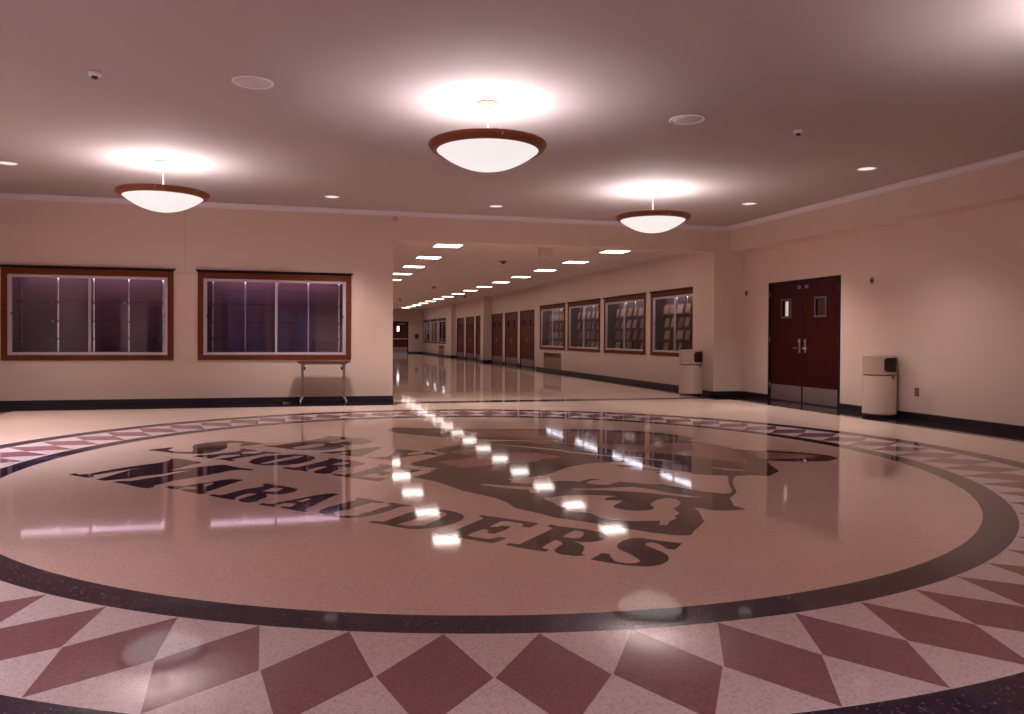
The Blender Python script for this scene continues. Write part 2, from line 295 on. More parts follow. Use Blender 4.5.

...

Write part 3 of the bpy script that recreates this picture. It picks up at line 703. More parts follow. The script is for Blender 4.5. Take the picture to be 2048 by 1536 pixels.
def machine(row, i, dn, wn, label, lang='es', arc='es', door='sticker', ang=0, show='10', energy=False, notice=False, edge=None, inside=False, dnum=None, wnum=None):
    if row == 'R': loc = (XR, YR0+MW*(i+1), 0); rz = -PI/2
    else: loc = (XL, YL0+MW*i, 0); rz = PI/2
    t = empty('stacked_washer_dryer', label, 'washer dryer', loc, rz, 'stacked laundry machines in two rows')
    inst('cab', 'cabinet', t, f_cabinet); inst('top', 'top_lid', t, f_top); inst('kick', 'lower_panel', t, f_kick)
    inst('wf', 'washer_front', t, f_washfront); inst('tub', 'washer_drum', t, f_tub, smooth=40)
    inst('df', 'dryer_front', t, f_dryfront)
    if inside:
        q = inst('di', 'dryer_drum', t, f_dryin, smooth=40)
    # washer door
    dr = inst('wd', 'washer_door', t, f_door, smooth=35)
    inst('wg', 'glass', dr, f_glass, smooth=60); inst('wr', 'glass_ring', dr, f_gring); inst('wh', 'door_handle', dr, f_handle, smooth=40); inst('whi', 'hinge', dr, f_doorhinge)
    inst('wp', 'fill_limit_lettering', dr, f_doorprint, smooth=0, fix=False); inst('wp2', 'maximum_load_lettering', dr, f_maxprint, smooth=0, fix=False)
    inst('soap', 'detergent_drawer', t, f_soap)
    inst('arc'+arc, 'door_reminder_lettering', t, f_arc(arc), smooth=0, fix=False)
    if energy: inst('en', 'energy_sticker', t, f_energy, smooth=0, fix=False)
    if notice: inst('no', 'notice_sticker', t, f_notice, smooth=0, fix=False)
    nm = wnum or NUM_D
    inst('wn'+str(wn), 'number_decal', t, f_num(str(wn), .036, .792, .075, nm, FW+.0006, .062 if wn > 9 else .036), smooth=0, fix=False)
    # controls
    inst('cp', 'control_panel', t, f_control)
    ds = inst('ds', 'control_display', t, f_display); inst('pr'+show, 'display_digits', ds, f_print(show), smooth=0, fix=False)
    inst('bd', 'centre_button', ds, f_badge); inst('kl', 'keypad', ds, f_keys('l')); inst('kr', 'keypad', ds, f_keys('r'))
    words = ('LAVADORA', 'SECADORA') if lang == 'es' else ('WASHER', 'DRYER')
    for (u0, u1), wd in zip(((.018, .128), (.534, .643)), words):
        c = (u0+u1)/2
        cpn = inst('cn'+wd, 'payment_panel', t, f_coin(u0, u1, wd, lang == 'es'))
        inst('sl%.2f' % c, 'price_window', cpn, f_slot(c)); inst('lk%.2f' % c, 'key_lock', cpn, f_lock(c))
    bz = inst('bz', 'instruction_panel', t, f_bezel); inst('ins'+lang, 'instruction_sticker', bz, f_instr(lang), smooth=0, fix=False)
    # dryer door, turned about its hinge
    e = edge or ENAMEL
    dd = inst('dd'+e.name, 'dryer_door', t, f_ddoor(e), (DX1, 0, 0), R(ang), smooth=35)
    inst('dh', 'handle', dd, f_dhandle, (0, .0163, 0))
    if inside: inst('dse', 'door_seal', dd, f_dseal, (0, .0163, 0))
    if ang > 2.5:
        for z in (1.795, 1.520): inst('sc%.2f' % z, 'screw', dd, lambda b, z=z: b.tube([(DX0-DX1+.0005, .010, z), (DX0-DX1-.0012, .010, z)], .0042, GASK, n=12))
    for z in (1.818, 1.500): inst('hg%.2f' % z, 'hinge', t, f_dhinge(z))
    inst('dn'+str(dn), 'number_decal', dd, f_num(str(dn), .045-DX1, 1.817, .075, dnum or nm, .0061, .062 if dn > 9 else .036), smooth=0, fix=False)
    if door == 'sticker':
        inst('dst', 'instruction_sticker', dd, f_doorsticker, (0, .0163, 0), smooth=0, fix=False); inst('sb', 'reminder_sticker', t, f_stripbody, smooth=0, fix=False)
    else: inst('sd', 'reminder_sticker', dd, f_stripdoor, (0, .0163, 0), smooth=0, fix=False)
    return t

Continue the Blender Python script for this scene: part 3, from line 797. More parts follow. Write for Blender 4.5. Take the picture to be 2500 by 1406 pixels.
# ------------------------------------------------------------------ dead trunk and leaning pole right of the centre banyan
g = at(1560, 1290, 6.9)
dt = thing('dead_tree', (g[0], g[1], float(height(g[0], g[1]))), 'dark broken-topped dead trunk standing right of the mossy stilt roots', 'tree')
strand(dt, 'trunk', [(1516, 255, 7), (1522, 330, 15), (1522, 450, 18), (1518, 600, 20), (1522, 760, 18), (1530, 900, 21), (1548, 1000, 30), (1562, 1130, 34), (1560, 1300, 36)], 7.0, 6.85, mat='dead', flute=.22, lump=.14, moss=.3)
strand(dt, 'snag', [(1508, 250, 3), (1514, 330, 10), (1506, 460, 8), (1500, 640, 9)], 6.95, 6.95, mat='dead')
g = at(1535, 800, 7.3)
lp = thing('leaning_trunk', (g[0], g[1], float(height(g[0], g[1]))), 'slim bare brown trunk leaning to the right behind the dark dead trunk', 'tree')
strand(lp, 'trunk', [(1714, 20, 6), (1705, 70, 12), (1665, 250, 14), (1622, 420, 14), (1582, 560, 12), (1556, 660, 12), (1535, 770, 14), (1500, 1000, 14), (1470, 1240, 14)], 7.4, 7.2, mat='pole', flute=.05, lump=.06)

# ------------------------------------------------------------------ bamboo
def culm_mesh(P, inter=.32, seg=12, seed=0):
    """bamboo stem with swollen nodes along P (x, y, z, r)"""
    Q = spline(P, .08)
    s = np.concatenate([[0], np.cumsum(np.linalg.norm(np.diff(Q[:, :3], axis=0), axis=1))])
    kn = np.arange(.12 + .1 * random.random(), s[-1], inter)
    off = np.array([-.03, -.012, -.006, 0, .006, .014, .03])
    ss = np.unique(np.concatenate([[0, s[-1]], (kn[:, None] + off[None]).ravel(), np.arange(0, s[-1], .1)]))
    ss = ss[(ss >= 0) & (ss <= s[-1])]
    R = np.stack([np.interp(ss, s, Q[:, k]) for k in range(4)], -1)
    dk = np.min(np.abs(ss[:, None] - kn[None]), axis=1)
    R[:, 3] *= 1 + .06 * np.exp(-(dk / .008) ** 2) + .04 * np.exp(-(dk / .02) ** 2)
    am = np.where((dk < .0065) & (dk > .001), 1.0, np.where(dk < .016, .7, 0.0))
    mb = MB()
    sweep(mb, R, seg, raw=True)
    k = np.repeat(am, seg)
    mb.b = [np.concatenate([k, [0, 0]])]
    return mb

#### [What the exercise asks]
Please print exactly, and only, the lines from the line with "Continue the Blender" to the line with "mat='pole', flute=.05, lump=.06)", both included.

#### [Response to the task]
Continue the Blender Python script for this scene: part 3, from line 797. More parts follow. Write for Blender 4.5. Take the picture to be 2500 by 1406 pixels.
# ------------------------------------------------------------------ dead trunk and leaning pole right of the centre banyan
g = at(1560, 1290, 6.9)
dt = thing('dead_tree', (g[0], g[1], float(height(g[0], g[1]))), 'dark broken-topped dead trunk standing right of the mossy stilt roots', 'tree')
strand(dt, 'trunk', [(1516, 255, 7), (1522, 330, 15), (1522, 450, 18), (1518, 600, 20), (1522, 760, 18), (1530, 900, 21), (1548, 1000, 30), (1562, 1130, 34), (1560, 1300, 36)], 7.0, 6.85, mat='dead', flute=.22, lump=.14, moss=.3)
strand(dt, 'snag', [(1508, 250, 3), (1514, 330, 10), (1506, 460, 8), (1500, 640, 9)], 6.95, 6.95, mat='dead')
g = at(1535, 800, 7.3)
lp = thing('leaning_trunk', (g[0], g[1], float(height(g[0], g[1]))), 'slim bare brown trunk leaning to the right behind the dark dead trunk', 'tree')
strand(lp, 'trunk', [(1714, 20, 6), (1705, 70, 12), (1665, 250, 14), (1622, 420, 14), (1582, 560, 12), (1556, 660, 12), (1535, 770, 14), (1500, 1000, 14), (1470, 1240, 14)], 7.4, 7.2, mat='pole', flute=.05, lump=.06)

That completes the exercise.